Le besoin pour un appareil de détection aéroportée s’est cruellement fait sentir lors de la Guerre des Malouines en 1982. Alors que les USA disposaient du S-3 Tracker puis du E-2 Hawkeye, et que la France avait le Breguet Alizé, la Royal Navy ne contaient que sur les moyens embarqués sur les navires. En 1982, après la perte de plusieurs navires à des Exocets tirés par des Super-Etendard Argentins qui n’avaient pas été détectés par les navires, les Britanniques ont développé le Sea King AEW Mk.2, en adaptant un radar aéroporté sur le Sea King. Sa mission est la surveillance air et mer, le contrôle d’interception et d’attaque, ainsi que le guidage « par dessus l’horizon » des missiles mer-mer.

Le choix du remplaçant du Sea King AEW ne se fera pas avant 2003. Mais on connaît déjà les candidats :

L'E-2C Hawkeye

Si le CV(F) prend la forme d’un bâtiment CTOL, l’avion retenu sera sûrement le E-2C, dans une version récente (mais pas au standard 2000). C’est un avion aux performances confirmées, en service aux USA, en France, au Japon, en Israël, en Égypte et à Singapour. Mais seules l’US Navy et l’Aéronavale (Flottille 4S à Lann-Bihoué) l’embarquent sur des porte-avions ! C’est sûrement la meilleure solution possible, un appareil conçu spécialement pour ce rôle.

Le Merlin AEW

La solution qui serait retenue en cas de bâtiment STOVL ou STOBAR est une version AEW de l’hélicoptère anglo-italien EH-101 Merlin, successeur de Sea King dans la plupart de ses versions. C’est une solution logique, adapter un radar aéroporté sur le nouvel hélicoptère clé de la RN; les doctrines d’emploi seraient les mêmes que pour le Sea King AEW Mk.2.

Le Bell V-22 Osprey

Le V-22, qui entre en service actuellement dans l’US Marine Corps, est l’appareil qui va transformer toutes les doctrines militaires. Mi-avion, mi-hélicoptère, il alliera la vitesse et les performances de l’avion et la facilité d’emploi de l’hélicoptère. En l‘espèce, c’est le rayon d’action du V-22 qui serait un atout pour le guet aérien.

Comme le guet aérien, l’appareil de lutte anti-sous marins sera un dérivé du successeur du Sea King, l’EH-101 Merlin. Il aura sûrement pour dénomination le Merlin ASW.

 

5/ ET LA FRANCE ?

L’intérêt de la France dans le choix du CV(F) dépasse l’enjeu de la vente du Rafale M. En effet l’an 2000 marque le retrait du Foch, et pour la 1ère fois depuis la 2nde Guerre Mondiale, la France se retrouve sans porte-avions.
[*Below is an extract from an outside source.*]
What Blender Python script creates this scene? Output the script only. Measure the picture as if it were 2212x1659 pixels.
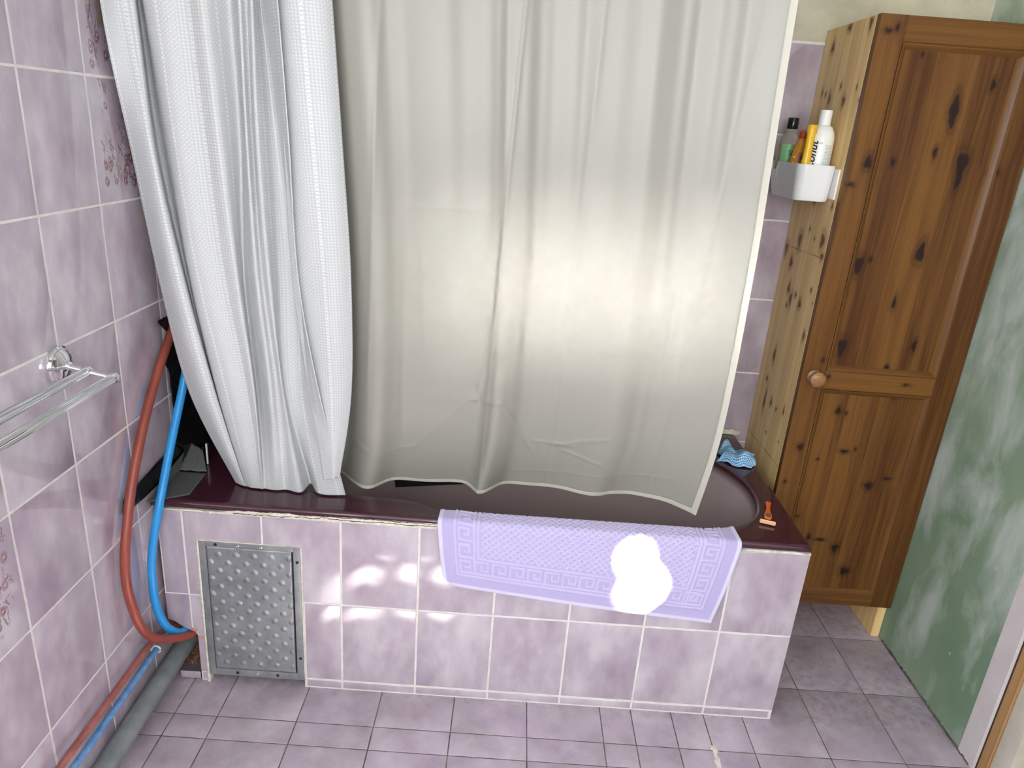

Le Charles-de-Gaulle n’entre en effet pas en service avant l’été 2001. Mais il est seul pour remplacer 2 bâtiments, le Foch et le Clemenceau. Plus encore, cela signifie que lorsque le Charles de Gaulle sera en cale sèche pour travaux pendant 6 mois, la France sera sans moyen de projection de sa force aéronavale. Heureusement, le gouvernement semble conscient du besoin d’un second PA, et on peut espérer une commande d’ici quelques années. Le problème suivant est celui de la propulsion. En effet, construire un second PA, petit frère du Charles de Gaulle serait pas cher en termes de recherche et de développement. Malheureusement, la propulsion nucléaire se révèle peu commode, techniquement et politiquement ! Et les coûts de recherche et de construction d’une nouvelle classe de PA, à propulsion classique, sont eux prohibitifs. D’où l’intérêt de construire ce second PA Français en commun avec la Grande-Bretagne. Si nos besoins ne sont pas les mêmes, il est vrai que ce choix est économique si on abandonne l’option de propulsion nucléaire(et ses avantages).

Si la France choisit l’option Britannique il est clair que les 2 nations feraient des compromis et des sacrifices; on peut alors penser que la France essaierait de fournir des Rafale M à la Royal Navy. Les 2 pays auraient les même porte-avions et les mêmes avions.

Mais si ce choix se faisait, la France se retrouverait avec 2 PA de classes différents, et la Grande-Bretagne aurait 2 avions de combat différents pour la RAF et la RN. Pour les 2 pays ce n’est ni pratique (en termes de coopération) ni économique.

Cela dit, si la RN choisissait le Rafale M et le PA correspondant, cela permettrait une nouvelle doctrine de déploiement commun avec l’Aéronavale. En termes d’essor de la Communauté Européenne, cela va de pair avec le projet de la Kriegsmarine(Marine Allemande) de déployer, à titre permanent, des Rafale M aux couleurs Allemandes sur le Charles-de-Gaulle.